巨人軍創設に参加
出典: フリー百科事典『ウィキペディア(Wikipedia)』 (2021/06/18 05:41 UTC 版)
船中、ウォレス平井という日系二世のスポーツ記者と親しくなる幸運に恵まれる。ジミーの話に興味を持った平井は、ホノルルの二ヶ国語新聞『日布時事』にジミーの野球人生に関する記事を掲載してくれた。立ち寄ったハワイで田中義雄に誘いが来たことを知る(田中は辞退)。10月、日本に着いたジミーはすぐに「カナリーズ」時代の自分の写真と平井の記事のコピーを同封した手紙を全日本チームの監督・三宅大輔に送った。
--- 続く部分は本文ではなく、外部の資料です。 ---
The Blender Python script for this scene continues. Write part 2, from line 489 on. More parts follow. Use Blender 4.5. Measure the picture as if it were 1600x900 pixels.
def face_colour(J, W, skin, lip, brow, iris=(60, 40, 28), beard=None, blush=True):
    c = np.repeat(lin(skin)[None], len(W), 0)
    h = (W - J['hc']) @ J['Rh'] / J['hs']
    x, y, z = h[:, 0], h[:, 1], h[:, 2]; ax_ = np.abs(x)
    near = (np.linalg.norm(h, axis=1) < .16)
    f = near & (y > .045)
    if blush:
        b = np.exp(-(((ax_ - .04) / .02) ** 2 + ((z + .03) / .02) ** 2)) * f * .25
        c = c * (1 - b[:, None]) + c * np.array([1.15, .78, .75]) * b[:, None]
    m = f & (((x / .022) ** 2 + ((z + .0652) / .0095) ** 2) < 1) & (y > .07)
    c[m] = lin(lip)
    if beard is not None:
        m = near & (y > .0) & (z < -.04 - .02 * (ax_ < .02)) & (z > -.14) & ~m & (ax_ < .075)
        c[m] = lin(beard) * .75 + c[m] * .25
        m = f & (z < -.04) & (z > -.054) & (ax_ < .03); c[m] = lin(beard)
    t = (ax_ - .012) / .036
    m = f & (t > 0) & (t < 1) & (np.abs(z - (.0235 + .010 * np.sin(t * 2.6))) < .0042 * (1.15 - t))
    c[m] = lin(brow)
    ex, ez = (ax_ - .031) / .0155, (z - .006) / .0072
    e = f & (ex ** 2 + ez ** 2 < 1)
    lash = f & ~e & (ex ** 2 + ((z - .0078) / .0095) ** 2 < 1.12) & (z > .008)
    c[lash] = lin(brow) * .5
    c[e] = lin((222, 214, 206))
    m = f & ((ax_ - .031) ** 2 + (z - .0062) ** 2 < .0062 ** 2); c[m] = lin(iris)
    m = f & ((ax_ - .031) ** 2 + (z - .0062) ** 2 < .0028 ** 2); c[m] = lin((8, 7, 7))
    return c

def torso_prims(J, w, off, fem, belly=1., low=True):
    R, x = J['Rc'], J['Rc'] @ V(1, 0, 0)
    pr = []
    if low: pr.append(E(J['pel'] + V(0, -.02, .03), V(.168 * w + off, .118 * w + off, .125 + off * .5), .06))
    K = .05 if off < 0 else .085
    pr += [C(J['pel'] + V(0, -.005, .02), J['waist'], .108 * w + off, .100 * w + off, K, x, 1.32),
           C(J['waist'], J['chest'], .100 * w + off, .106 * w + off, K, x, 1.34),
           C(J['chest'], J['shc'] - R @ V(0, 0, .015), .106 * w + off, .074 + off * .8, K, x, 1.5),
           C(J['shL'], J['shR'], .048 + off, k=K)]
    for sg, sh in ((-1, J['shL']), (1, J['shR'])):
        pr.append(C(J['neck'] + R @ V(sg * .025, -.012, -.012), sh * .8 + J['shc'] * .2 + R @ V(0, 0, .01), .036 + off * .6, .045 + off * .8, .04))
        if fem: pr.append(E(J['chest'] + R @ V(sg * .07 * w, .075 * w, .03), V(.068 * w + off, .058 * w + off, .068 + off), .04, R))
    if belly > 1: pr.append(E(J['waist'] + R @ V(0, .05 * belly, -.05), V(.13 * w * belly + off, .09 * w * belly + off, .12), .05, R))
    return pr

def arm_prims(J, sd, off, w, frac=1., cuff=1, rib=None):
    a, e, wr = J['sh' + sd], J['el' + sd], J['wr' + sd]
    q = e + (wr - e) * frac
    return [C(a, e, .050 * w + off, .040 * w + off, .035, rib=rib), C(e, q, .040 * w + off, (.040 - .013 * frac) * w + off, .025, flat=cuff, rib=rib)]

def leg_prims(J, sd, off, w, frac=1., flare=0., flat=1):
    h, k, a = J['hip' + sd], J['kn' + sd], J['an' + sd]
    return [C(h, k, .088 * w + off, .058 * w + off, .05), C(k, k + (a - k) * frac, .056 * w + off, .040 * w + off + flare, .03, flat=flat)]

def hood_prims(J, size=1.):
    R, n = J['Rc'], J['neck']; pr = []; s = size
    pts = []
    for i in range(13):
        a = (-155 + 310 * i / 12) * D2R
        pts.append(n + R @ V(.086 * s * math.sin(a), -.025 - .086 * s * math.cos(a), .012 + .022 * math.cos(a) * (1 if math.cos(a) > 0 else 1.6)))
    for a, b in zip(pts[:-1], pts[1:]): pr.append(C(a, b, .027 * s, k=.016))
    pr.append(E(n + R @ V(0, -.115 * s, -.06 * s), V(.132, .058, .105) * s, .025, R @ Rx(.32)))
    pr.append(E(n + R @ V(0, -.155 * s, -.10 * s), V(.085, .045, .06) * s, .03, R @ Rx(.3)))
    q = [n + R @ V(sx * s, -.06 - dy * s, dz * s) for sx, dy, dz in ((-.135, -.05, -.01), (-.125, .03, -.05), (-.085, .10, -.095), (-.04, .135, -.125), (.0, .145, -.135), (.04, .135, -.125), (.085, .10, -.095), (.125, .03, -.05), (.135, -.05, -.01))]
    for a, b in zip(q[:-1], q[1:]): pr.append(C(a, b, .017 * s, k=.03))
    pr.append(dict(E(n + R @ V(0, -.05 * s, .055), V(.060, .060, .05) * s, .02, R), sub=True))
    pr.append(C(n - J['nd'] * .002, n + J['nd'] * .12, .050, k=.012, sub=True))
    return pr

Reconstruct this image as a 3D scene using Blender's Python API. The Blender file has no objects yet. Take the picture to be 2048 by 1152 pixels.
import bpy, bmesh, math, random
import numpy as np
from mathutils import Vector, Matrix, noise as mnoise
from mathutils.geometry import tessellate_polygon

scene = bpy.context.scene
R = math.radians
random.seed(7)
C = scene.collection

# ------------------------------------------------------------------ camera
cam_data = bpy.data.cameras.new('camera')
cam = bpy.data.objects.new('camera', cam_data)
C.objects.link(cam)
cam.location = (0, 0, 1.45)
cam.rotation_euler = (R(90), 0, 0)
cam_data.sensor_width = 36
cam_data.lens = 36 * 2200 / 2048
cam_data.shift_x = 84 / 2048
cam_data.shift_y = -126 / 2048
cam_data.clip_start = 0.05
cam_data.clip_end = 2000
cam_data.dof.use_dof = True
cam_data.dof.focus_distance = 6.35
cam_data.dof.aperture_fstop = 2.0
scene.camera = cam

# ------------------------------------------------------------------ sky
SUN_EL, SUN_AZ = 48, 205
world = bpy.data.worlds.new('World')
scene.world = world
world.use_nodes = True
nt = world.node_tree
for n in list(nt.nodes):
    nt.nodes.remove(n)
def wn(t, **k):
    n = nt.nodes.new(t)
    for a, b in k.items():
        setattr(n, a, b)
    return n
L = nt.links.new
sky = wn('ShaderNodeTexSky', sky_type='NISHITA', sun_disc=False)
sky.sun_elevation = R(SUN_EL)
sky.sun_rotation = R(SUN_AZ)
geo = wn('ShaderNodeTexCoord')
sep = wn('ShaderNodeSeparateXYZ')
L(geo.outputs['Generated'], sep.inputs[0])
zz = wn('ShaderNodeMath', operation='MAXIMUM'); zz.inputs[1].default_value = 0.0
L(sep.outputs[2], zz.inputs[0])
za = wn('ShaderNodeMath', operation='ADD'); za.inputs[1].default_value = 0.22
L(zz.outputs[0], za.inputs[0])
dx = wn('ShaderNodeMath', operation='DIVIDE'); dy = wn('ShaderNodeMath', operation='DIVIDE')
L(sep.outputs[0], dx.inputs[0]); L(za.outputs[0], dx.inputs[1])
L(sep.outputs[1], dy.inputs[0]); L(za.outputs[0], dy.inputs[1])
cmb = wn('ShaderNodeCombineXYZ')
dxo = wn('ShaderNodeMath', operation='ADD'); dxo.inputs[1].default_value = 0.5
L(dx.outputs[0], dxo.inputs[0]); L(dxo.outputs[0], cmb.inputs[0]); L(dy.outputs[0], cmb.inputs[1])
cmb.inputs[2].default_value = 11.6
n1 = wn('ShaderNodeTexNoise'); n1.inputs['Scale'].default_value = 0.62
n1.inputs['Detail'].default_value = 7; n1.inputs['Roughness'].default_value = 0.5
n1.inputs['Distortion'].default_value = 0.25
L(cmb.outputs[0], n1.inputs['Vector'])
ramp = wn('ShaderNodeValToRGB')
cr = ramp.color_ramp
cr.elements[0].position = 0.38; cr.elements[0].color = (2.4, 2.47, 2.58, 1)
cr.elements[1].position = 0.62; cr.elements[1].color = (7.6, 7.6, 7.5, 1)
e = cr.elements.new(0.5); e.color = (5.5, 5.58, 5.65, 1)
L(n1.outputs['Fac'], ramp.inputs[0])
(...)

三宅はニッポンズが1931年来日したときに審判を務めており、ジミーを知っていた可能性が高い。こうして全日本チームの選抜テストを受け合格。ジミーはすぐに報酬はいくらかと尋ねたが、三宅は全日本チームはアマチュアでなければならないが、このまま全日本に留まり、読売が創設するプロ野球リーグに参加の意思があるのなら、その時点で遡って報酬を払ってもいいと答えた。これにより全日本チームの加入とそれに続いて結成予定のプロチーム「大日本東京野球倶楽部」への採用がその場で決まった。唯一人の外地出身者として全日本チーム入り。巨人軍初代背番号4。 同年11月、ベーブ・ルースやルー・ゲーリッグらを擁するMLB選抜チームと対戦する全日本の六大学出身の強打者を押しのけ四番に座る。しかしプレッシャーからか不振に陥りスタメン落ちし惨憺たる成績に終わる。有名な沢村栄治の快投試合では6回から出場、送りバント1。MLB選抜チームは全15試合中、47本のホームランを放ったが、日本人打者が放ったホームランは全部で3本、うち1本をジミーが打った。全米チームに強烈な印象を与え、メジャーリーグ契約を勝ち取る野望は潰えた。グラウンドでは振るわなかったが、唯一英語が話せたため通訳を買って出て両チームの選手の交流に一役買った。両チームの選手は同じ列車で移動し同じ宿に宿泊したという。 翌1935年のアメリカ遠征では、サンフランシスコ・ミッションズ(ミッション・レッズ)との第二戦、3番を打ちライトフェンスを軽々と飛び越えるスリーランホームランを放ち、初戦に完封負けを喫して非力という烙印を押されていた日本のベースボールプレーヤーのイメージを覆した。また日本のプロ野球チームが、アメリカのプロ野球チームに対して挙げた初勝利に大きく貢献した。その後も強打を発揮しチーム最多のホームランを放ったとされる。好成績により、遠征終了後、サクラメント・セネターズ(AAクラス)と契約しアメリカに残留。1930年代、パシフィック・コーストリーグはマイナーリーグのAAクラスとされていたが、実質的なプレーのレベルはメジャーリーグとほとんど変わらなかった。この遠征で最も活躍したのは沢村栄治と田部武雄であったが、当時は日本からの移民の門戸は閉ざされており、日本国籍の選手がアメリカでプレーすることは不可能だった。